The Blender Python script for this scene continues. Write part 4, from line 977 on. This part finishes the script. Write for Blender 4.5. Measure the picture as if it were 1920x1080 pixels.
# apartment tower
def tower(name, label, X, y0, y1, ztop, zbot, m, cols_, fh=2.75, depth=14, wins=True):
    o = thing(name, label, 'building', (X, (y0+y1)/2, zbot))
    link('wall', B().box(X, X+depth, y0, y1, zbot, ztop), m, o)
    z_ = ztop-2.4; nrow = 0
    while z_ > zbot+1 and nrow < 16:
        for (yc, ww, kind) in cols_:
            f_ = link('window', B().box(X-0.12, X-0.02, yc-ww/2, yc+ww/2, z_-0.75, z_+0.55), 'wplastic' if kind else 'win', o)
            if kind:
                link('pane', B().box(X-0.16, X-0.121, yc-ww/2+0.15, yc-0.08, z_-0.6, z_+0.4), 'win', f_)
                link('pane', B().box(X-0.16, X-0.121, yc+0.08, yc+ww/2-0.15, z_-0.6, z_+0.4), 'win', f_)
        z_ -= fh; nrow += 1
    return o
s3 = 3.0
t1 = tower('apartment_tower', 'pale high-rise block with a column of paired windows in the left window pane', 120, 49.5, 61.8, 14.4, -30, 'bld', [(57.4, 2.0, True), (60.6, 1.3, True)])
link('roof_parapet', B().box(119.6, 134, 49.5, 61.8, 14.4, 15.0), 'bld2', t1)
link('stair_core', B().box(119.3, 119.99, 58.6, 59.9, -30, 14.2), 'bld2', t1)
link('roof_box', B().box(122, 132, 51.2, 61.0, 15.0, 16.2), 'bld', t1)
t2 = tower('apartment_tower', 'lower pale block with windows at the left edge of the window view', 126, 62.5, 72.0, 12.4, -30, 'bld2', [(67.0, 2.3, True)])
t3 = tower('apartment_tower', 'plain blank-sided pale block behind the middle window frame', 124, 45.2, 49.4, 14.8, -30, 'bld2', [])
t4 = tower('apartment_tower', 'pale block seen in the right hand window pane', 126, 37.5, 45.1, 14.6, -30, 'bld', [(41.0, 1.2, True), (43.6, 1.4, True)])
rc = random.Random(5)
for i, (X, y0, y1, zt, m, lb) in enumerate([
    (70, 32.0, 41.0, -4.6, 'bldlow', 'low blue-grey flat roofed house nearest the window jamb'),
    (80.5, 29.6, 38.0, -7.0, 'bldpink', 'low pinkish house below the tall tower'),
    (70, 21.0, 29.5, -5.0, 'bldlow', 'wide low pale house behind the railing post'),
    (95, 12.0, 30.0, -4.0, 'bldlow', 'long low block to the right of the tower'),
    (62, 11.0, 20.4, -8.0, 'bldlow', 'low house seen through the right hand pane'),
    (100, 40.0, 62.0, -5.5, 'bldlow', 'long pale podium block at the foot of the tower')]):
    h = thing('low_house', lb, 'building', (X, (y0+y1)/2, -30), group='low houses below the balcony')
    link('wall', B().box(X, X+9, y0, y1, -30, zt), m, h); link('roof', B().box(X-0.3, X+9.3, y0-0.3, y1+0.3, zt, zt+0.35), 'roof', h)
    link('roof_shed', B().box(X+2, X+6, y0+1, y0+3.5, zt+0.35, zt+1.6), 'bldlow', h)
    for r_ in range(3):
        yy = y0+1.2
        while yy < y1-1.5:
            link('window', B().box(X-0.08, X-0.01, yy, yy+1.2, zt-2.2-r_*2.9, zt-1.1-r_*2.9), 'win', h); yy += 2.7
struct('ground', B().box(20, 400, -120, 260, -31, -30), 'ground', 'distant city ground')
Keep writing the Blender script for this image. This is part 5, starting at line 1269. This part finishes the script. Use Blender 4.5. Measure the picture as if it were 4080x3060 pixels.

• [PROBLEM STATEMENT]
All of the entries should be written out again exactly.

• [OUTPUT]
The Blender Python script for this scene continues. Write part 4, from line 977 on. This part finishes the script. Write for Blender 4.5. Measure the picture as if it were 1920x1080 pixels.
# apartment tower
def tower(name, label, X, y0, y1, ztop, zbot, m, cols_, fh=2.75, depth=14, wins=True):
    o = thing(name, label, 'building', (X, (y0+y1)/2, zbot))
    link('wall', B().box(X, X+depth, y0, y1, zbot, ztop), m, o)
    z_ = ztop-2.4; nrow = 0
    while z_ > zbot+1 and nrow < 16:
        for (yc, ww, kind) in cols_:
            f_ = link('window', B().box(X-0.12, X-0.02, yc-ww/2, yc+ww/2, z_-0.75, z_+0.55), 'wplastic' if kind else 'win', o)
            if kind:
                link('pane', B().box(X-0.16, X-0.121, yc-ww/2+0.15, yc-0.08, z_-0.6, z_+0.4), 'win', f_)
                link('pane', B().box(X-0.16, X-0.121, yc+0.08, yc+ww/2-0.15, z_-0.6, z_+0.4), 'win', f_)
        z_ -= fh; nrow += 1
    return o
s3 = 3.0
t1 = tower('apartment_tower', 'pale high-rise block with a column of paired windows in the left window pane', 120, 49.5, 61.8, 14.4, -30, 'bld', [(57.4, 2.0, True), (60.6, 1.3, True)])
link('roof_parapet', B().box(119.6, 134, 49.5, 61.8, 14.4, 15.0), 'bld2', t1)
link('stair_core', B().box(119.3, 119.99, 58.6, 59.9, -30, 14.2), 'bld2', t1)
link('roof_box', B().box(122, 132, 51.2, 61.0, 15.0, 16.2), 'bld', t1)
t2 = tower('apartment_tower', 'lower pale block with windows at the left edge of the window view', 126, 62.5, 72.0, 12.4, -30, 'bld2', [(67.0, 2.3, True)])
t3 = tower('apartment_tower', 'plain blank-sided pale block behind the middle window frame', 124, 45.2, 49.4, 14.8, -30, 'bld2', [])
t4 = tower('apartment_tower', 'pale block seen in the right hand window pane', 126, 37.5, 45.1, 14.6, -30, 'bld', [(41.0, 1.2, True), (43.6, 1.4, True)])
rc = random.Random(5)
for i, (X, y0, y1, zt, m, lb) in enumerate([
    (70, 32.0, 41.0, -4.6, 'bldlow', 'low blue-grey flat roofed house nearest the window jamb'),
    (80.5, 29.6, 38.0, -7.0, 'bldpink', 'low pinkish house below the tall tower'),
    (70, 21.0, 29.5, -5.0, 'bldlow', 'wide low pale house behind the railing post'),
    (95, 12.0, 30.0, -4.0, 'bldlow', 'long low block to the right of the tower'),
    (62, 11.0, 20.4, -8.0, 'bldlow', 'low house seen through the right hand pane'),
    (100, 40.0, 62.0, -5.5, 'bldlow', 'long pale podium block at the foot of the tower')]):
    h = thing('low_house', lb, 'building', (X, (y0+y1)/2, -30), group='low houses below the balcony')
    link('wall', B().box(X, X+9, y0, y1, -30, zt), m, h); link('roof', B().box(X-0.3, X+9.3, y0-0.3, y1+0.3, zt, zt+0.35), 'roof', h)
    link('roof_shed', B().box(X+2, X+6, y0+1, y0+3.5, zt+0.35, zt+1.6), 'bldlow', h)
    for r_ in range(3):
        yy = y0+1.2
        while yy < y1-1.5:
            link('window', B().box(X-0.08, X-0.01, yy, yy+1.2, zt-2.2-r_*2.9, zt-1.1-r_*2.9), 'win', h); yy += 2.7
struct('ground', B().box(20, 400, -120, 260, -31, -30), 'ground', 'distant city ground')
Keep writing the Blender script for this image. This is part 5, starting at line 1269. This part finishes the script. Use Blender 4.5. Measure the picture as if it were 4080x3060 pixels.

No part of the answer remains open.